In the early 1970s, San Jose, California band and Rock Hall of Famers The Doobie Brothers were a scruffy group of rough and tumble rockers beloved by bikers and the counter-culture. Years before they even met Michael McDonald, the band was crafting deep and indelible hits that have well stood the test of time.

It was February 1974 when the band dropped fourth studio LP, What Were Once Vices Are Now Habits.
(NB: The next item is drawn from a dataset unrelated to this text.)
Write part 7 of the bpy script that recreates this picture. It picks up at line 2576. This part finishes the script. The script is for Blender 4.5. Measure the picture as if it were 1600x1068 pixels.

The album's third and final single, "Black Water," arrived on November 15, 1974. Originally relegated to the B-side of single "Another Park, Another Sunday," the song "Black Water" became a hit the old-fashioned way: via radio DJs who knew a good song when they heard one.

"That's a story that could have happened back then, but never would ever ever happen now," Tom Johnston told Songfacts in 2009. "Roanoke, Virginia picked that tune up and started playing it in heavy rotation, and somebody in Minneapolis who I guess knew somebody in Roanoke heard the song and decided to follow suit, and it ended up becoming our first #1 single. That was Patrick Simmon's first single. And oddly enough, it was never looked at as a single by the record company."

"Black Water" topped the Hot 100 over the week of March 15, 1975, becoming the Doobie Brothers' first song to top the mainstream chart: "I remember when I first heard it was #1, we were in Baton Rouge, Louisiana, and we were just getting ready to go on stage, and then I guess Bruce [manager Bruce Cohn] must have told us," Johnston recalled. "I think we were already aware of the fact that it was getting airplay, but nobody was really paying a lot of attention. And then all of a sudden it became #1 and we were paying attention. I remember I went in and congratulated Pat backstage, and we've been playing it ever since."